International Finance Corporation (IFC) meningkatkan investasinya di Indonesia hingga tiga kali lipat untuk sektor swasta. Investasi anggota Grup Bank Dunia yang selama ini 300 juta dollar AS per tahun di Indonesia, kini ditingkatkan menjadi 1 miliar dollar AS. IFC menilai, kegiatan ekonomi yang dilakukan sektor swasta terus meningkat sehingga menopang pertumbuhan ekonomi.
"Selama 10 tahun terakhir, investasi kami hanya 300 juta dollar per tahun. Kini, karena pertumbuhan yang sangat bagus, kami meningkatkan investasi menjadi 1 miliar dollar AS," kata Senior Country Officer IFC Indonesia Jack Sidik di Gedung Bursa Efek Indonesia, Jakarta, Kamis (27/6/2019).
Pernyataan ini disampaikan di sela-sela paparan hasil penelitian IFC mengenai Keanekaragaman Gender Dewan Perusahaan di ASEAN. Penelitian dilakukan bekerja sama dengan Kelompok Kerja Pemberdayaan Perempuan dan Bursa Efek Indonesia.
Menurut Sidik, peningkatan ekonomi di Indonesia telah membuat IFC memutuskan untuk berinvestasi 3,6 miliar dollar AS selama tiga tahun mendatang atau 1 miliar dollar AS setiap tahun. Akan tetapi, untuk lebih mengakselerasi investasi itu, IFC berharap Indonesia terus melakukan reformasi, terutama di bidang infrastruktur.

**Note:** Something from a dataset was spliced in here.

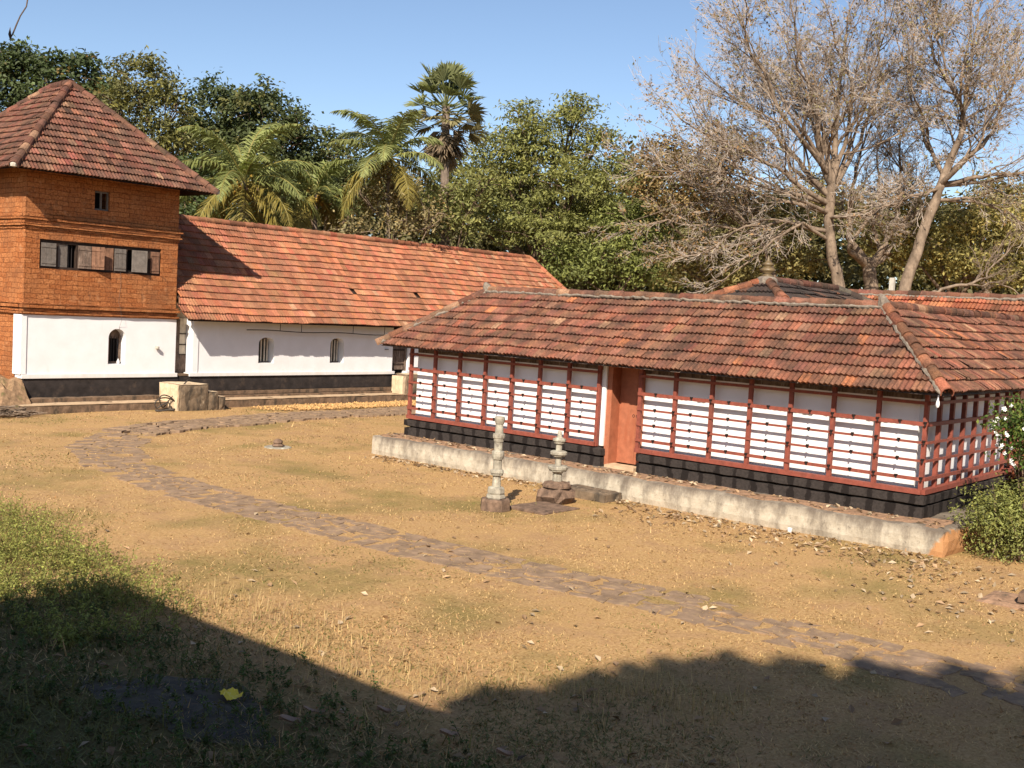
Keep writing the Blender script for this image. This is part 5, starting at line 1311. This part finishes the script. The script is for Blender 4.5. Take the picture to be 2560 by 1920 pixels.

"Kami berharap lebih banyak kesempatan dibuka bagi sektor swasta untuk berpartisipasi dalam pembangunan itu. Dengan demikian, lebih banyak kesempatan bagi kami untuk membantu pembangunan di Indonesia," jelas Sidik.
Dia menjelaskan, sekitar 80 persen dari investasi yang dikucurkan sejak Juli 2018 hingga Juni 2019 ditujukan untuk infrastruktur dan keuangan. Adapun sisanya untuk manufaktur dan jasa.
"Besaran untuk infrastruktur dan keuangan sama, masing-masing sekitar 40 persen," ujar dia.
Keanekaragaman
Sementara itu, mengenai penelitian keanekaragaman gender yang dilakukan IFC menunjukkan, kinerja keuangan perusahaan yang mempunyai perempuan lebih banyak di anggota dewan, lebih baik. Perusahaan yang memiliki lebih dari 30 persen anggota dewan perempuan, rata-rata tingkat pengembalian aset (ROA) sebesar 3,8 persen, lebih besar dibandingkan perusahaan yang tidak memiliki anggota dewan perempuan, dengan ROA 2,4 persen.
Studi ini dilakukan melalui survei terhadap lebih dari 1.000 perusahaan di China dan enam negara anggota ASEAN, yakni Indonesia, Malaysia, Filipina, Singapura, Thailand, dan Vietnam.
"Temuan kami menegaskan, pentingnya keberadaan keragaman gender yang lebih besar di ruang dewan di Asia," kata Direktur Regional IFC, Asia Timur dan Pasifik Viviek Pathak.
Dengan memanfaatkan potensi besar yang dimiliki para perempuan dalam dunia bisnis, perusahaan-perusahaan Asia dapat menjadi lebih kuat, lebih berkelanjutan, dan lebih menarik bagi investor.
Di Indonesia, menurut penelitian ini, tiga industri teratas yang memiliki persentase jumlah anggota dewan perempuan tertinggi adalah bidang perindustrian (26 persen), real estat (20 persen), dan kebutuhan pokok konsumer (15 persen). Dalam hal keterwakilan perempuan di dewan, Indonesia setara dengan rata-rata ASEAN (14,9 persen). Namun, Indonesia tertinggal dalam hal jumlah perempuan yang menduduki posisi manajemen senior (18,4 persen), di bawah rata-rata ASEAN yang sebesar 25,2 persen.